2000 · Wong Kar-Wai
A reading · through the lens of theory
In the Mood for Love is perhaps the purest instance in contemporary cinema of the time-image: Wong Kar-Wai's two protagonists are not agents but seers, characters from whom the capacity for action has been structurally removed — first by social prohibition, then by their own aching vow not to become what their spouses have become. The film's notorious slow-motion corridor passages — Maggie Cheung's silk qipao brushing against the tenement wall as she descends to collect noodles — are not stylistic ornament but opsigns & sonsigns: pure optical situations emptied of sensory-motor purpose, where the body moves through space but action remains foreclosed, and sheer duration becomes the film's true subject. When Wong cuts to Tony Leung holding a glance at the stairwell, the close-up functions as a sustained affection-image in Dreyer's sense: the face becomes the screen on which feeling registers before — and instead of — any act, the held expression carrying the entire dramatic weight of a scene that will not otherwise develop.
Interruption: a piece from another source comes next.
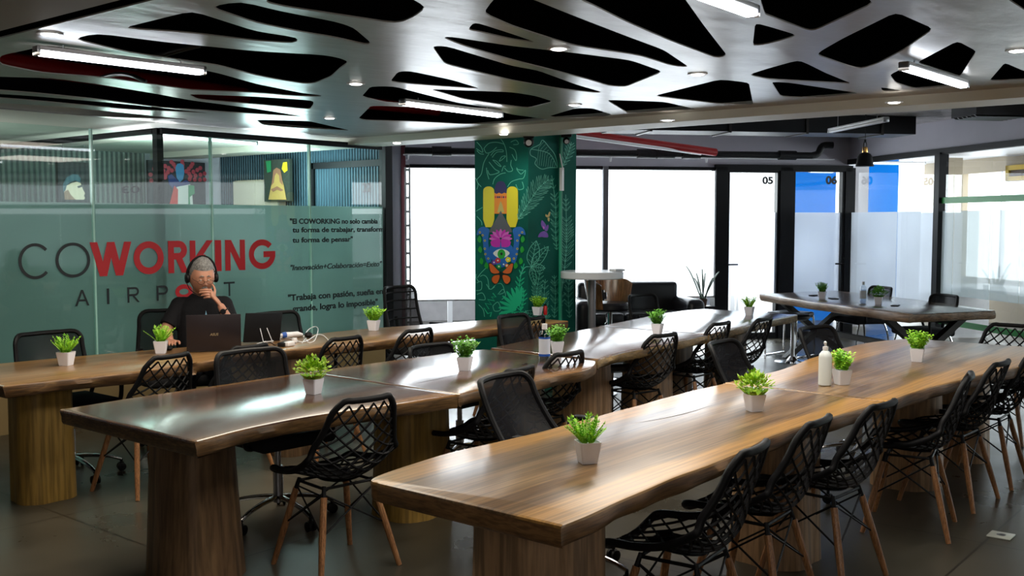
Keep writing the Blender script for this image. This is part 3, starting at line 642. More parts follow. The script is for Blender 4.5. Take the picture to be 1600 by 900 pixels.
for (pa, ya, pb, yb) in ((1480, 313, 1600, 302), (1480, 503, 1600, 518)):
    za = onU(pa, ya)[1]
    MB().fbox(-0.012, -0.008, -11, rv(1470), za - 0.035, za + 0.035).build('stripe', M['green'], g3)['label'] = 'green stripe'
# office behind it
oz = 2.39; U3 = 3.2
v3 = onU(1503, 340, U3)[0]
struct('wall_office', MB().fbox(U3, U3 + 0.1, -13, 3.3, oz, 2.62).fbox(U3, U3 + 0.1, v3, 3.3, 0, oz).fbox(U3, U3 + 0.1, -13, v3, 0, 0.7), M['beige'])
struct('wall_office_end', MB().fbox(0.1, U3, -13.1, -13, 0, 2.62), M['beige'])
struct('wall_pier', MB().fbox(bu(1472, 300, 0.6), bu(1500, 300, 0.6), 0.55, 0.6, 0, 2.55), M['beige'])
for k in range(3):
    vv = v3 - 1.0 - k * 1.4
    struct('trim_6', MB().fbox(U3, U3 + 0.06, vv - 0.02, vv + 0.02, 0.7, oz), M['white'])
pa = onU(1574, 259, 2.6); pb = onU(1640, 275, 2.6)
fr_ = thing('picture_frame', 'gold picture frame high on the office wall, upper right edge', 'picture frame', (0, 0, 0))
v_a, v_b = pa[0], pa[0] - 0.9; za = pa[1]; mb = MB()
for a0, a1, z0, z1 in ((v_b, v_a, za - 0.07, za), (v_a - 0.07, v_a, za - 0.22, za), (v_b, v_b + 0.07, za - 0.22, za), (v_b, v_a, za - 0.22, za - 0.16)): mb.fbox(2.57, 2.62, a0, a1, z0, z1)
mb.build('frame', M['gold'], fr_); MB().fbox(2.60, 2.61, v_b + 0.07, v_a - 0.07, za - 0.16, za - 0.07).build('picture', mat('brown_picture', (0.12, 0.08, 0.05), 0.5), fr_)
struct('wall_office_inner', MB().fbox(2.62, 2.70, v_b - 2, v_a + 0.05, za - 0.23, 2.62), M['beige'])

# ---- painted column
CT, CS = 7.42, 5.88
ct1 = 8.18; cs1 = onT(742, 345, CT).y
col = sroot('column_1')
def col_mat():
    m = mat('deep_green_paint', (0.004, 0.115, 0.085), 0.7, spec=0.15, noise=(1.4, 0.25)); return m
MB().box2((CT, CS, 0), (ct1, cs1, 2.80)).build('shaft', col_mat(), col, smooth=False)
inkcols = {'line': (0.10, 0.55, 0.38), 'bright': (0.01, 0.50, 0.25), 'yellow': (0.80, 0.68, 0.01), 'navy': (0.02, 0.005, 0.10), 'orange': (0.85, 0.26, 0.01), 'grey': (0.10, 0.10, 0.12),
           'blue': (0.01, 0.13, 0.50), 'magenta': (0.55, 0.01, 0.42), 'white': (0.8, 0.85, 0.8), 'leaf': (0.01, 0.36, 0.03), 'black': (0.01, 0.01, 0.01), 'rust': (0.70, 0.14, 0.02), 'redf': (0.6, 0.03, 0.04), 'violet': (0.16, 0.04, 0.42), 'pink': (0.65, 0.12, 0.55), 'sand': (0.55, 0.45, 0.12)}
PM = {k: mat('mural_' + k, v_, 0.5) for k, v_ in inkcols.items()}
lay = [0]
def wallpt(px, py, side, d):
    if side == 'L': p = onT(px, py, CT - d)
    else: p = onS(px, py, CS - d)
    return p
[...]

The structural debt to Resnais is decisive here: just as Hiroshima Mon Amour inserts memory-fragments without temporal brackets until past and present grow indistinguishable, Wong returns elliptically to the same stairwell, the same doorframe, each time withholding a piece of what happened — so that we inhabit, alongside the protagonists, a feeling that has already passed and cannot, by design, be recovered.